Tuesday, June 9, 2020

No One Wants an Incomplete Story.

Such mixed feelings, that I wish I could get my head around.  I want this to be easier, I wish for answers with every breathe I have in my lungs. I worry for my children's heart.  I worry for my own. With all that I am I wish that we had one of those fairy tale type stories, but we do not.  There is no rule book; no just right answers to make our story make sense. I am finding that I do want answers, I want that magic word or phrase that is going to make this easier, make it something different other than what it was.  I want there to be something magical that can guarantee that my children will be OK, and they will come out of this complete and whole and as perfect as they were meant to be, as they have always been to me. I want there to be a guarantee that I will be strong enough to handle their fears, questions, and concerns.

I think of normal families where there is a mom and a dad . They have these love stories, and special moments to share about when they found each other , when they found out that they were going to be parents.  I think somewhere in my mind I always dreamed of those perfect moments, where I was cared for and loved, and got to celebrate learning that I was going to be a mom. My story doesn't look like that.  Not even close. For me the morning sickness started right away and I knew within 2 weeks.  I was alone with my dog and cried , laying with him on the floor of my room when I found out.  There were no happy celebrations, no reveal party or celebration of their little lives.  For me there was no celebration,  and that made me so very sad.  As soon as I knew, I never took better care of myself, never wanted anything more. Never, ever.People questioned and made assumptions never once offering a kind hand or word.

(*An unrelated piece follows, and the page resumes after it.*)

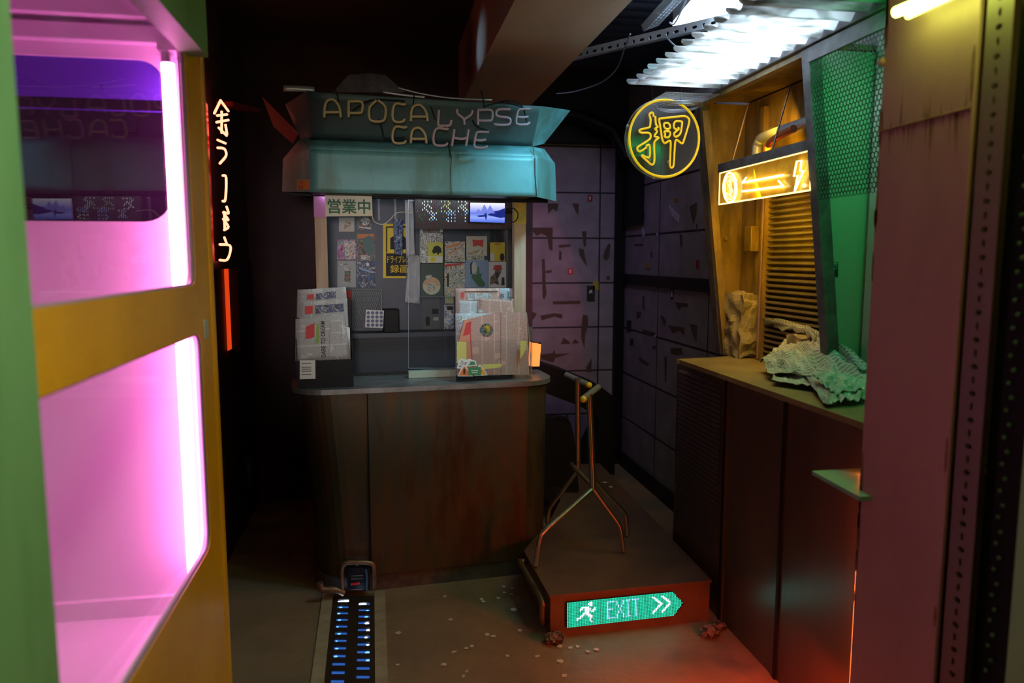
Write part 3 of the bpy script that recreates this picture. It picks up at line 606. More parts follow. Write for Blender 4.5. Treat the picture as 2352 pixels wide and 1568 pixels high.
ys = kposter((600,280,775,695), B_-.02, m_yprint, 'tall yellow and black recording notice hanging mid window', [('black_panel', [(622,680),(775,680),(775,505),(622,505)], m_ink), ('camera_outline', [(622,500),(632,500),(632,310),(775,310),(775,295),(622,300)], m_ink), ('camera_body', [(655,475),(775,475),(775,390),(740,360),(700,360),(655,390)], m_ink)], name='recording_notice', cat='notice')
o1 = KP(*z4(632, 578), B_-.0225); MB().text('ドライブレコ', o1, KU, UP, .125, .042, .0006, .008).build('lettering', m_yprint, ys)
o1 = KP(*z4(655, 655), B_-.0225); MB().text('録画', o1, KU, UP, .1, .045, .0006, .006).build('lettering', m_yprint, ys)
SW = .42
kposter((885,320,1058,580), SW+.012, a_bw, 'black and white graffiti poster at the top left of the acrylic screen', [('dark_band', [(900,350),(1035,350),(1035,320),(900,320)], a_dk)])
kposter((943,420,1057,578), SW+.006, mat('poster_lime', (.6,.58,.08), .5), 'yellow-green flyer with a black haired head and smiling face', [('head', [(985,510),(975,490),(990,455),(1020,445),(1045,465),(1050,505),(1035,500),(1020,520),(1010,500)], m_ink), ('lower_half', [(945,576),(1055,576),(1055,530),(945,530)], m_white), ('smiley', ell(982,553,24,20), m_yprint)])
kposter((1075,415,1228,572), SW+.006, a_com, 'comic flyer with an orange gate roof across the top', [('gate_bar', [(1085,470),(1195,440),(1195,425),(1080,455)], m_org), ('gate_bar_low', [(1110,510),(1195,460),(1195,452),(1105,500)], m_org)])
kposter((1238,515,1375,558), SW+.008, a_bw, 'narrow black and white strip poster under the red emblem one')
kposter((1238,374,1397,525), SW+.004, m_cream, 'cream poster with a dark red emblem near the small screen', [('emblem', [(1290,455),(1285,400),(1330,405),(1370,400),(1365,460),(1330,445)], m_red), ('sketch', [(1245,515),(1390,515),(1390,480),(1245,480)], a_cr)])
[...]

My story is  very different, and I  want  to feel like my story is just as important and meaningful as everyone else's.  My story is different; and I don't want to feel like my story is less important; it is mine. My story gave me my most amazing children and for that I will forever be grateful. I want to give my children, a complete story. That thought is also terrifying.  As much as I want to think that they are mine and like somehow they were immaculately conceived, that wasn't the case.  For a long time, I lived in that world, because it was safe. Somehow it was so easy when they were little and would say my mom just dropped two eggs. If it were only that simple, and the story only involved the the three of us.  It was easier to comprehend for me somehow easier to get my head around.  I would not have done my job as their mom if I give them an incomplete story, one where they would have to fill in the missing pieces.  I don't want for them to be searching for those missing pieces all their life, I  want them to know and understand the truth with no assumptions.  I want to be open and be able to answer their questions as they come, I never want them to be afraid to ask.  I want them to know that I am here; ALWAYS ALWAYS with an open heart and will answer any question that they might have, the best that I can.  I hope that they always know that my heart came alive when I became their mom, that is something they need to know above all else.  That is the most important part , that they were all that mattered.  I was hurt, I was not listened to;  I would do it all again just to be their mom.

My job now is to figure out some of those pieces for myself so I can be prepared when they ask those hard questions.